Although Flotow was German, he lived in Paris where he absorbed French and Italian influences. The performances bring out every bit of French panache and Italian brio, not to mention the personalities of the performers. Erna Berger sparkles in the title role of Lady Harriet/Martha. Peter Anders’ youthful voice soars and glows as the lovelorn Lyonel. Bass Josef Greindl (Plumkett) is no country bumpkin, but a man with a degree of dignity. Lord Tristan is an exemplar for Richard Strauss’s Baron Ochs but is not allowed to go on at such length. The cartoonish fanfare introducing him says it all. He is ably portrayed by Eugen Fuchs who, like Else Tegetthoff (Nancy), had been in the 1936 production. The whole cast plus chorus and orchestra give evidence of a tight, thoroughly-prepared ensemble under conductor Johannes Schüler.

The two most famous numbers are the soprano’s “Letzte Rose” (“The Last Rose of Summer”) the tune of which recurs several times subsequently always to wonderful effect, and the tenor’s “Ach, so fromm” (widely known in Italian as “M’appari”). Berger and Anders are superb in these numbers as throughout the work. But there is much else to enjoy, notably fizzing music for the chorus. Everyone seems to be enjoying the whole experience.

The libretto is a marvel of conciseness; there are no longueurs as the four acts whiz by in under two hours. I have seen a performance of the work, at Vienna’s Volksoper in 2006, conducted by Alfred Eschwé and directed by Michael McCaffrey. It’s a viable work – as this recording also demonstrates.

My delight in this recording is diminished by two factors. The first is that the work is not recorded complete. There are three missing chunks. The first is the final scene in Act II after the fake maids have managed to flee their employers; as a result we miss out on Lyonel and Plumkett’s startled reactions. The second ellipsis occurs during the hunt scene in Act III when we are deprived of a lively little aria by Nancy (“Jägerin, Schlau in Sinn”) and its linked chorus. Most damaging is the loss of the end of Act III when Lyonel comes up with the idea of presenting his mysterious ring to the queen, and then the start of Act IV with its lovely repeat of the “Letzte Rose” theme and then Lady Harriet’s aria in which she vows to reconcile with Lyonel.
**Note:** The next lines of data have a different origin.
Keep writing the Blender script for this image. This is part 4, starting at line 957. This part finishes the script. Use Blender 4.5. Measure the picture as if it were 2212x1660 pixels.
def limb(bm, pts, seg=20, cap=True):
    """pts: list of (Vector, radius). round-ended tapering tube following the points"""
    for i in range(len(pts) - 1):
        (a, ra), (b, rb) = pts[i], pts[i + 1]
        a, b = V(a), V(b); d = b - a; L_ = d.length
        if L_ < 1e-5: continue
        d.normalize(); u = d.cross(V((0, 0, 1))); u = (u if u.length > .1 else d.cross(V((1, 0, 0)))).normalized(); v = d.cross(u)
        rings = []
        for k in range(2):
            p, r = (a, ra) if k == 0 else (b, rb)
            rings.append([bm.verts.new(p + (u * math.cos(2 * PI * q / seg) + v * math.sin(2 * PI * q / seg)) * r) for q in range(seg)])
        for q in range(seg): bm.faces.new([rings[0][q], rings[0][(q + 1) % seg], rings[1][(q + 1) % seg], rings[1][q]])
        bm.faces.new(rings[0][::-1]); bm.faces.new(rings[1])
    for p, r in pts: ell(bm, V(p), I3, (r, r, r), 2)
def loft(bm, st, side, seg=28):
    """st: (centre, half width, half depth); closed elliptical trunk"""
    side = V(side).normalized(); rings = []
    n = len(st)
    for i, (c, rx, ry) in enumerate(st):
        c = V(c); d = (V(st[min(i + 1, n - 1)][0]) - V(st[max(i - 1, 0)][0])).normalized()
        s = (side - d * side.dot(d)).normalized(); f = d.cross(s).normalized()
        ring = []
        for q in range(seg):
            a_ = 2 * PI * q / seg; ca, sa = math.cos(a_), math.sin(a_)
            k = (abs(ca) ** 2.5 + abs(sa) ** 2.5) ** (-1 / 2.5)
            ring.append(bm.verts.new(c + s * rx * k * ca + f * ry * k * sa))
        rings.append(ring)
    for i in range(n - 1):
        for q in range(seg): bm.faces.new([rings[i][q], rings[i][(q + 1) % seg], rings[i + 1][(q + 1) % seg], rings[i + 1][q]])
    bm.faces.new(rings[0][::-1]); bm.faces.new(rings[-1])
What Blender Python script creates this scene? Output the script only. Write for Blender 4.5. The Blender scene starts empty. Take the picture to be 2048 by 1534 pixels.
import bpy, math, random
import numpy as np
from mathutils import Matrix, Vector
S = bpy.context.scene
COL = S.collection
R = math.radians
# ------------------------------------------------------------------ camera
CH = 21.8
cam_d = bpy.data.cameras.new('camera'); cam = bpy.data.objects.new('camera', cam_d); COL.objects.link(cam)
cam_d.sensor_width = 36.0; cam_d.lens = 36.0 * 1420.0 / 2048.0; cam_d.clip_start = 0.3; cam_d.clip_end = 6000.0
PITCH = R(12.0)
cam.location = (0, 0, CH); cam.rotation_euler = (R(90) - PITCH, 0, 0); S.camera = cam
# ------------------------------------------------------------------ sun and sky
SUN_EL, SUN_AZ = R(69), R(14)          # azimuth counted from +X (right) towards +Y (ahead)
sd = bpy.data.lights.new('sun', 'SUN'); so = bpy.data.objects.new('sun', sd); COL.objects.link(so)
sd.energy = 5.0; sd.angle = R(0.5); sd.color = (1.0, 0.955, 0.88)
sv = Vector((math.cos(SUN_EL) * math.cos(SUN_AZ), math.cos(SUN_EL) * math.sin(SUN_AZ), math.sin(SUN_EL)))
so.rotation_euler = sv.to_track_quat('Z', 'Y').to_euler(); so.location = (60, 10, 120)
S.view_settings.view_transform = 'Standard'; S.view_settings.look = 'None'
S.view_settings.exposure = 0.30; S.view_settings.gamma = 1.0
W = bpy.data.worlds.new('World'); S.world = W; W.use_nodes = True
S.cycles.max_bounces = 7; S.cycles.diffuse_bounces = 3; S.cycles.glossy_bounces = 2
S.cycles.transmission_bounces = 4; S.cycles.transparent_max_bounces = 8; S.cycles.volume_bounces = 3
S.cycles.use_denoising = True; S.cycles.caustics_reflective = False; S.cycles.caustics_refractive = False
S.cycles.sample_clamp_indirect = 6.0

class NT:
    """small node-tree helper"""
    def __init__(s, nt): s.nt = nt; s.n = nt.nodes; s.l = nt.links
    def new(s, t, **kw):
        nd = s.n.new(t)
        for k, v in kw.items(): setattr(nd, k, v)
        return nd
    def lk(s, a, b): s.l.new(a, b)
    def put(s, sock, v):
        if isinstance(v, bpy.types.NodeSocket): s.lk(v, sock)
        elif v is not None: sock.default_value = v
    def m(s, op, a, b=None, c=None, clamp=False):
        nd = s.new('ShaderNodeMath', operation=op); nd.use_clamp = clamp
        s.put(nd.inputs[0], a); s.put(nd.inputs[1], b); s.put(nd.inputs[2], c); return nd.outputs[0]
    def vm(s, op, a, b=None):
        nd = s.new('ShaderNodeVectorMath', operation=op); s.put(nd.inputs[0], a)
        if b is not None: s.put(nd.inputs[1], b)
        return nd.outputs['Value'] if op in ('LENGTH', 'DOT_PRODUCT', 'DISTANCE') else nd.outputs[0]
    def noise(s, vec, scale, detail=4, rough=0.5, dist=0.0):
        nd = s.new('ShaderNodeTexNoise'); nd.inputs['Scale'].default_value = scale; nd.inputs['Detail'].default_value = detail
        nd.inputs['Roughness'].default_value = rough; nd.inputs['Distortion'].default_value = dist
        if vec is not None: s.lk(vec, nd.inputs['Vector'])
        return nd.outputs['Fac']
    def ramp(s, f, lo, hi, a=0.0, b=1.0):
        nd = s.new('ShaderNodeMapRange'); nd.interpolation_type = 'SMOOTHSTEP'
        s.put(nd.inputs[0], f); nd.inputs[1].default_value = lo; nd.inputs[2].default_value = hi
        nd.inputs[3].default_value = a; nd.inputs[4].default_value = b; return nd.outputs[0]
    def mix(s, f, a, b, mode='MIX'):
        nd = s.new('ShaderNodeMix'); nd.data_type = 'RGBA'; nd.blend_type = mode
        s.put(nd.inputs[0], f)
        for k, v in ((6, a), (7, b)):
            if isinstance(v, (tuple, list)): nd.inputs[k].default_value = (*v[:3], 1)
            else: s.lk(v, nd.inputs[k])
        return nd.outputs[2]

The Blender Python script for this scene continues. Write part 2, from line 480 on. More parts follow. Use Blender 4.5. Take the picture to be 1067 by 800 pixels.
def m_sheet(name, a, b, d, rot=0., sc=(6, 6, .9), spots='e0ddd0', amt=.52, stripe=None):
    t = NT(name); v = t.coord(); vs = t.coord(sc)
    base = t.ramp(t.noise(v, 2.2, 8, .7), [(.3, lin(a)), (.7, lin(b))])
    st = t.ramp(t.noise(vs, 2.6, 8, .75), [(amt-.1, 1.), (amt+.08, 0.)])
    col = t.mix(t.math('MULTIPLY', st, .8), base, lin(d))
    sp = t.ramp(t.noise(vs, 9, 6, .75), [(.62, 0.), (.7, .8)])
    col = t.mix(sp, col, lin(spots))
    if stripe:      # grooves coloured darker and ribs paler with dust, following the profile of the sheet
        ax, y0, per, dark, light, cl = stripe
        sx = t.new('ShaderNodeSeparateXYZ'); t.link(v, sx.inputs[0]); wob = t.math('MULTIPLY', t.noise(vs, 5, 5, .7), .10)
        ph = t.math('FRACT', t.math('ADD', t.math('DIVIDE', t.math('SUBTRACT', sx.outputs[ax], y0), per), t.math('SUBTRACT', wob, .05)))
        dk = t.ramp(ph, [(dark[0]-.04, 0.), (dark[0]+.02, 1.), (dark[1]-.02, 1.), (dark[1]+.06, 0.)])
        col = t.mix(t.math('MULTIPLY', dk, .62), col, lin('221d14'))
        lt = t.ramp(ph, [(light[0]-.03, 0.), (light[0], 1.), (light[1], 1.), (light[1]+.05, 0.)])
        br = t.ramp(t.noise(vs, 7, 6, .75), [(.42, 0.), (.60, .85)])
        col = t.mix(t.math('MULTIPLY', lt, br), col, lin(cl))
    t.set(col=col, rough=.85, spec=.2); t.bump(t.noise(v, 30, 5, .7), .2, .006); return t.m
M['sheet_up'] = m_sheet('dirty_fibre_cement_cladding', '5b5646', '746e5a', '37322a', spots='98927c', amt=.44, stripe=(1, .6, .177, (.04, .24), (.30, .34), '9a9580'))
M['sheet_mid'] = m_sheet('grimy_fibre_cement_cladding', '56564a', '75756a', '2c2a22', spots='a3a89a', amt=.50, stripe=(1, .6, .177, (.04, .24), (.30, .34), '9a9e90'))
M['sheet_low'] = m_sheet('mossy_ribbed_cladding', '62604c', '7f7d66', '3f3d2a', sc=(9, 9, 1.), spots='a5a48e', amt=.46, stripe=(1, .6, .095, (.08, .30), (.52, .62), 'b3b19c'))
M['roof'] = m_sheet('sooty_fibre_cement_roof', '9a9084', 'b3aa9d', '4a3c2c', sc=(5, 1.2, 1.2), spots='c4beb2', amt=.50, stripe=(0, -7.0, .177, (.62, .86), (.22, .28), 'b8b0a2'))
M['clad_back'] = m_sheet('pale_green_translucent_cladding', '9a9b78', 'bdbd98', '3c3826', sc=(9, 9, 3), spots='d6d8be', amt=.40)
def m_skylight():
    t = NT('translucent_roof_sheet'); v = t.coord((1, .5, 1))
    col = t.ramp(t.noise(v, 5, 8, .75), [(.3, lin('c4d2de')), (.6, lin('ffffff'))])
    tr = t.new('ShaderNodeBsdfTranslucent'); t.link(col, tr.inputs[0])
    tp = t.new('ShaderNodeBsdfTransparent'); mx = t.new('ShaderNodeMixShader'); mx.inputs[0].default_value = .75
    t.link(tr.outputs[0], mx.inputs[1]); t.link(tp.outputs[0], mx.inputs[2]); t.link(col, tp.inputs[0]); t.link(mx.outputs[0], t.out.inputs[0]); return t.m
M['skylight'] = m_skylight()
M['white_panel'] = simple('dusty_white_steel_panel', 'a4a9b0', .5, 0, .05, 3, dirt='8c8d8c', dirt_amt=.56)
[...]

The second factor is the lack of a libretto. The Brilliant Classics website contains one (although it is a complete text and doesn’t indicate the missing sections). The website also has a separate English translation which is useful although awkward to follow as both the German and English text are laid out in three columns per page, plus the page breaks don’t match up. O for the days of the LP booklets and their side-by-side translations!

The adjective “charming” is usually used in a dismissive sense to describe something that is basically negligible. The word can also mean “enchanting” and in this sense it applies to Martha. A clever opera management really ought to hire a production team that can restore its sparkle; the work can easily stand up to, say, L’elisir d’amore, Les Pêcheurs de perles or other such works used to lighten a season amongst heavier fare.